Oleh Khudori Husnan
PENULIS cerita rakyat adalah seorang pemberani. Betapa tidak, cerita rakyat adalah sebentuk perlawanan terbuka atas novel sejarah yang mau memperlihatkan kegagahan, keperkasaan, dan patriotisme. Bercerita adalah seni berkisah dalam arti yang murni yang oleh sebagian pengulas narasi, cerita akan dipersengketakan dengan epik atau roman. Cerita mendasarkan dirinya pada sisi lain atau arus balik dari peristiwa besar historis yang biasanya digelorakan dalam epik. Cerita memperlihatkan selaksa pertentangan yang jika disarikan mengerucut pada pertentangan antara tradisi dan modernitas.
Arus balik dalam rupa pertentangan tecermin dari berkibarnya panji-panji perlawanan arus pinggir terhadap arus utama; informasi melawan pengetahuan, kebijaksanaan-kebijaksanaan berdasar pengalaman melawan verifikasi empiris, kronik melawan sejarah, interpretasi melawan eksplanasi, kenangan melawan ingatan. Aneka pertentangan itu ditopang oleh kondisi-kondisi sosio-material yang juga bernapaskan perlawanan kesendirian melawan kerumunan, karya seni rendah melawan karya seni luhur dan ternyata saya, Anda, dan semua adalah bagian dari arus besar dinamika tersebut.
Seorang pemikir dengan keluasan cara pandang akan pengetahuan sastra dan filsafat yang luar biasa, beberapa orang bahkan menyebutnya mistikus, menyebutkan, cara mudah membedakan cerita, termasuk cerita rakyat, dengan jenis-jenis seni berkisah lain terletak pada medium pengekspresiannya. Sementara bentuk-bentuk seni berkisah lain menuangkannya dalam cetakan, cerita mendasarkan diri pada oralitas. Cetakan berhubungan dengan produksi, oralitas berpaut dengan pemeliharaan.

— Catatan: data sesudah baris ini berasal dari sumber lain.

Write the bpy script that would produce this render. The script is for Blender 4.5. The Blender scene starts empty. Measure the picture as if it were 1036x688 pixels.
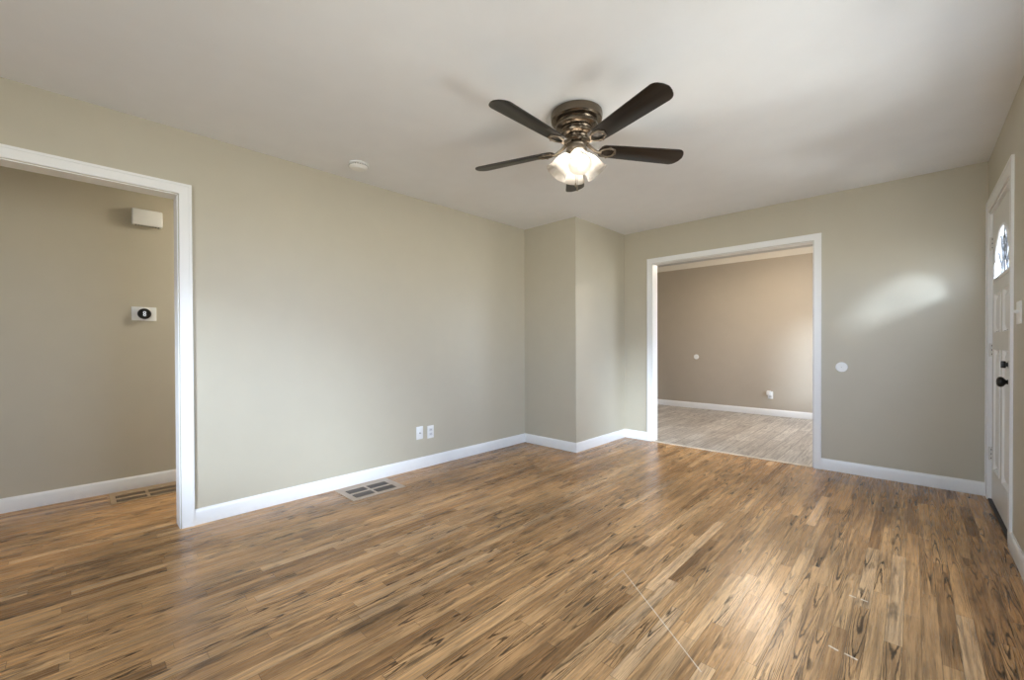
import bpy, bmesh, math, random
from mathutils import Vector, Matrix
random.seed(7)
C = bpy.context.scene
COL = C.collection
PI = math.pi

# ------------------------------------------------------------------ camera
W_, D_, H_ = 3.627, 4.613, 2.44            # right wall x, back wall y, ceiling z
cam_d = bpy.data.cameras.new('camera'); cam = bpy.data.objects.new('camera', cam_d); COL.objects.link(cam)
cam_d.sensor_width = 36; cam_d.sensor_fit = 'HORIZONTAL'
cam_d.lens = 424.866 * 36 / 1036
cam_d.shift_y = (352.57 - 344) / 1036
cam_d.clip_start = 0.02
yaw, pitch, roll = 0.76381, -0.0081016, -0.0034411
R0 = Vector((math.cos(yaw), math.sin(yaw), 0)); F0 = Vector((-math.sin(yaw), math.cos(yaw), 0)); Z0 = Vector((0, 0, 1))
F = F0 * math.cos(pitch) + Z0 * math.sin(pitch); U = -F0 * math.sin(pitch) + Z0 * math.cos(pitch)
R2 = R0 * math.cos(roll) + U * math.sin(roll); U2 = -R0 * math.sin(roll) + U * math.cos(roll)
m = Matrix((R2, U2, -F)).transposed().to_4x4(); m.translation = Vector((3.2406, 0, 1.116))
cam.matrix_world = m
C.camera = cam

# ------------------------------------------------------------------ exposure, world
C.view_settings.view_transform = 'Standard'; C.view_settings.look = 'None'
C.view_settings.gamma = 1; C.view_settings.use_curve_mapping = False
C.view_settings.exposure = 0.52
SKY, LAWN = 7.6, 14.5
w = bpy.data.worlds.new('daylight'); C.world = w; w.use_nodes = True
nt = w.node_tree; nt.nodes.clear()
tc = nt.nodes.new('ShaderNodeTexCoord'); sx = nt.nodes.new('ShaderNodeSeparateXYZ')
nt.links.new(tc.outputs['Generated'], sx.inputs[0])
cr = nt.nodes.new('ShaderNodeValToRGB'); nt.links.new(sx.outputs[2], cr.inputs[0])
mr = nt.nodes.new('ShaderNodeMapRange'); mr.inputs[1].default_value = -1; mr.inputs[2].default_value = 1
nt.links.new(sx.outputs[2], mr.inputs[0]); nt.links.new(mr.outputs[0], cr.inputs[0])
el = cr.color_ramp.elements
el[0].position = 0.0; el[0].color = (.07 * LAWN, .07 * LAWN, .068 * LAWN, 1)
el[1].position = 1.0; el[1].color = (.62 * SKY, .84 * SKY, 1.25 * SKY, 1)
for p, c in ((.25, (.12 * LAWN, .12 * LAWN, .115 * LAWN, 1)), (.485, (.50 * LAWN, .505 * LAWN, .50 * LAWN, 1)), (.53, (.80 * SKY, .93 * SKY, 1.22 * SKY, 1))):
    e = el.new(p); e.color = c
bg = nt.nodes.new('ShaderNodeBackground'); nt.links.new(cr.outputs[0], bg.inputs[0])
wo = nt.nodes.new('ShaderNodeOutputWorld')
# sunlit paving close to the house: two brighter regions of the ground below the horizon
acc = bg.outputs[0]
for d_, half, st, col_ in (((.62, -.30, -.70), 7, 9, (1, .99, .96)), ((.80, .21, -.56), 6, 22, (1, .99, .95))):
    dv = Vector(d_).normalized()
    vm = nt.nodes.new('ShaderNodeVectorMath'); vm.operation = 'DOT_PRODUCT'; vm.inputs[1].default_value = dv
    nt.links.new(tc.outputs['Generated'], vm.inputs[0])
    m2 = nt.nodes.new('ShaderNodeMapRange'); m2.interpolation_type = 'SMOOTHSTEP'
    m2.inputs[1].default_value = math.cos(math.radians(half * 1.2)); m2.inputs[2].default_value = math.cos(math.radians(half * .7))
    m2.inputs[3].default_value = 0; m2.inputs[4].default_value = st
    nt.links.new(vm.outputs['Value'], m2.inputs[0])
    b2 = nt.nodes.new('ShaderNodeBackground'); b2.inputs[0].default_value = (*col_, 1); nt.links.new(m2.outputs[0], b2.inputs[1])
    ad = nt.nodes.new('ShaderNodeAddShader'); nt.links.new(acc, ad.inputs[0]); nt.links.new(b2.outputs[0], ad.inputs[1]); acc = ad.outputs[0]
nt.links.new(acc, wo.inputs[0])
sun_d = bpy.data.lights.new('sun', 'SUN'); sun = bpy.data.objects.new('sun', sun_d); COL.objects.link(sun)
sun_d.energy = 3.2; sun_d.angle = math.radians(11); sun_d.color = (.80, .93, 1.15)
sun.rotation_euler = Vector((.64, -.68, .27)).to_track_quat('Z', 'Y').to_euler()

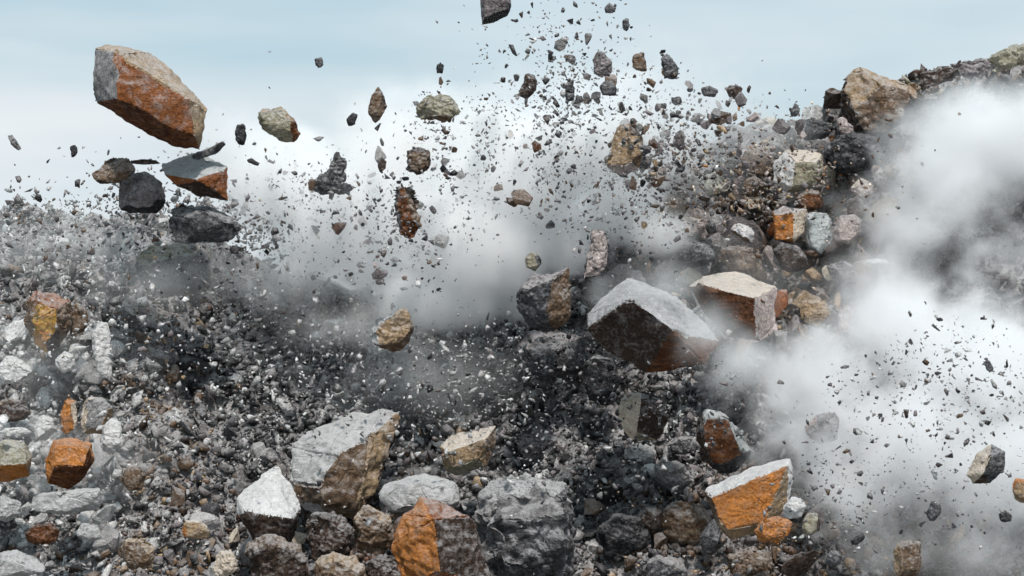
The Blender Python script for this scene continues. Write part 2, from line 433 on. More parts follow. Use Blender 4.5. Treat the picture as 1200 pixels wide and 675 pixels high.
# --- right ridge
rock("rock_outcrop", "outcrop", "big weathered brown outcrop on the ridge against the sky", "the big brown outcrop", 2.2,
     [(980, 112), (990, 92), (1008, 80), (1026, 86), (1058, 92), (1086, 100), (1094, 122), (1078, 148), (1050, 172), (1010, 166), (986, 142)],
     [("F", "brown"), ("UF", "tan"), ("D", "dark_brown", "shadow_face")], amp=.075, thick=2.0)
for i, (lab, sh, m, pts, am) in enumerate([
    ("long dark ledge rock along the ridge top, just past the outcrop", "the long dark ridge ledge", "dark_brown", [(1070, 92), (1092, 80), (1116, 72), (1134, 76), (1120, 92), (1096, 104), (1078, 108)], .09),
    ("knobbly grey ridge-top rock in the middle of the rim", "the knobbly rim rock", "purple", [(1108, 74), (1134, 68), (1160, 66), (1170, 76), (1150, 90), (1122, 92)], .1),
    ("olive-brown rim rock reaching the edge of the picture", "the olive rim rock", "olive", [(1150, 70), (1176, 58), (1200, 52), (1226, 48), (1226, 66), (1196, 74), (1168, 84)], .09),
    ("overhanging rock below the brown outcrop, painted black for shade", "the black overhang", "dark", [(962, 160), (990, 152), (1026, 164), (1042, 180), (1020, 200), (985, 204), (966, 186)], .08),  # black colour stands for the shade beneath the outcrop
    ("rock left of the brown outcrop, painted dark for shade", "the dark rock left of the outcrop", "dark", [(936, 150), (950, 138), (976, 140), (982, 152), (968, 164), (944, 164)], .08),  # near-black tone paints in the shade beside the outcrop
    ("small pinkish rock wedged under the outcrop", "the pinkish wedged rock", "pink", [(978, 140), (988, 136), (1000, 148), (1002, 158), (990, 158), (980, 152)], .07),
    ("small cream rock against the black overhang", "the cream rock on the overhang", "cream", [(1003, 168), (1012, 164), (1021, 170), (1020, 178), (1008, 178)], .06),
    ("charcoal rock hanging under the ridge beside the dust", "the charcoal rock by the dust", "dark_brown", [(1040, 152), (1058, 146), (1070, 156), (1058, 172), (1042, 174)], .08),
]):
    rock("ridge_rock" if i < 3 else "boulder", "rock", lab, sh, 2.6 if i < 3 else 2.8, pts, [("F", m), ("U", m)], amp=am)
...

Menurut pemikir yang konon mengakhiri hidup dengan cara bunuh diri dan tak seorang pun tahu persis letak kuburnya hingga kini itu, "cerita adalah seni mengulang cerita-cerita". Apa pentingnya cerita yang terus diulang?
Seperti sudah saya sebut di muka, kita adalah bagian tak terpisahkan dari lingkungan sosial budaya yang memuat tegangan-tegangan yang akhirnya membentuk diri kita. Diri yang dibesarkan dalam lingkungan sosial tersebut seperti itu cenderung lupa diri dan atas dasar ini pengulangan diperlukan untuk memperkenankan memori menahan sekaligus mereproduksi narasi lalu mewartakannya dari generasi ke generasi.
Cerita berperan penting mengkreasi satu jaringan yang dapat mempertemukan satu cerita dengan cerita-cerita lain yang pernah ada di planet ini. Oralitas, yang ditekankan dalam cerita, adalah sebuah mekanisme pendukung keberlangsungan tradisi (jadi, sebuah mekanisme pertahanan diri) lewat adaptasi secara diam-diam setiap perubahan-perubahan radikal di tingkat sosial budaya demi tetap terjaganya apa yang telah selalu diketahui dan diyakini oleh warga dari satuan-satuan budaya tertentu.
Semangat seperti di atas merasuki novel Perempuan Penunggang Harimau (PPH) karya M. Harya Ramdhoni (BE Press, Lampung, 2011). Di situ tertulis "Menurut hikayat dari masa yang entah bila (sic!), Gunung Pesagi dan persekitaran hutan Hanibung adalah tempat pertama kali puyang bangsa Tumi turun dari kahyangan. Mereka lalu menyebar dan berpinak ke seluruh wilayah negeri. Itulah mengapa negeri itu diberi nama Sekala Bgha yang berarti Tempat Bersemayam Dewa-dewi."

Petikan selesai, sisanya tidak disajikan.